I don’t see the point to tip toeing around this, so here it goes. I’m...in love with fries. No really, I am. But for real, I really want to tell you that... I’m really passionate about art. And music. And dogs.

 

What I’m really trying to say is that there is so much more to me than my sexuality.

 

But then why am I writing a whole article on my sexuality, you ask? I’m writing about this wildly personal thing because it’s an important part of me and so many people. So to celebrate Coming Out Day, October 11th, I thought I would share my story with you.

 

Currently, I don’t try to hide my sexuality from anyone. But for years and years, I hid this part of who I am from the most important people in my lifemy parents and my brother. My parents are both very religious and for awhile, I had convinced myself that if they knew, they would kick me out of the house. Pretty scary, right?

 

So why did I come out to them? I don’t really know. I had made this plan to not tell them at all, marry a girl with a gender-neutral name, have them show up at the wedding, and be like surprise! I like girls! But at some point, I realized that plan, while hilarious to me, was too cliche to be my coming out moment. Plus, to be serious, I couldn’t hold it in much longer.

 

During the summer going into my senior year of high school, I suddenly felt the courage that I had been waiting for. Before I decided it was a bad idea, I barged into my younger brother’s room and blurted out that I had something to tell him. He was caught off guard, and to be honest, so was I. I had no clue what I was doing and why I was doing it. After a lot of beating around the bush and awkward jokes, he finally ended my rambling and asked straight up if I was a lesbian. Taken aback, I whispered no in reply, quickly adding, I’m bisexual.” He told me he had a feeling it was something like that. I then sheepishly added the fact that Mom and Dad didn’t know yet, and I watched panic set in on his face. He frantically told me he couldn’t keep this secret for long. Knowing I should be the one to tell them, I called a family meeting.

 

I had never called a “family meeting” before so my parents were pretty freaked out.

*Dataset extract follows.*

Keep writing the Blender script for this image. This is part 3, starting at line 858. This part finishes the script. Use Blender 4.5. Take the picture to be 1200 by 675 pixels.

I mean, who calls family meetings like in the movies?

 

When I finally got both my parents on the couch in front of me, I told them straight up…or at least that’s what I wish I had done. I actually rambled for almost fifteen minutes which made my mom restless and confused about why I sat them down. Finally, I started to say the phrase that had been on the tip of my tongue for years, but felt myself halt.

 

I couldn’t do it.

 

I couldn’t say those words to my parents: the ones who criticized me about being in GSA (Gay Straight Alliance) and the ones who warned me about the “gay agenda” more times than I could count. I couldn’t tell my dad that I liked girls because I knew he’d hate me. I couldn’t stop replaying when he had told me that queer people are awful and lived sinful lifestyles. I couldn’t tell my mom because I remember how upset she was when I was royalty for GSA, because then I’d be “the face of the gays.” I couldn’t tell her I was one.

 

So I made my brother do it for me. Even though the whole reason for this meeting was for ME to tell them.

 

Classy, right?

What happened next was a blur that I like to push back and pretend never happened.

My mom rolled her eyes. My dad sat there in stone cold silence. This sent me over the edge into hysterical tears. I don’t exactly remember what words were exchanged, but I knew it wasn’t exactly pleasant. Overwhelmed, I ran away. Literally. I bolted out the door with tears streaming down my face. My brother quickly chased after me, followed by my mom and even my dog.

 

But my dad didn’t move.

I think about that a lot.

 

Today it’s a lot better. My mom has tried her absolute best to show me her support daily by complimenting my rainbow shirts and telling me that I didn’t have to hide my gay pride posters anymore. I’d like to say my dad has done the same, but he just tends to ignore that side of me.

 

However, I don’t want pity; I just wanted to tell a raw story of a time in my life that shaped who I am currently.

 

If you are LGBT and are struggling right now, know you are not alone. If you need someone to talk to, the Trevor Project has a helpful lifeline I have called many times: (877) 798-5882.

 

Happy Coming Out Day, and thank you for reading my story.

 

P.S. the cover picture is of me as a child (the blonde in the pink coat), and I just find it funny it took me so long to figure out I was queer when I was pulling that sh*t. Just look at my hand on her cheek.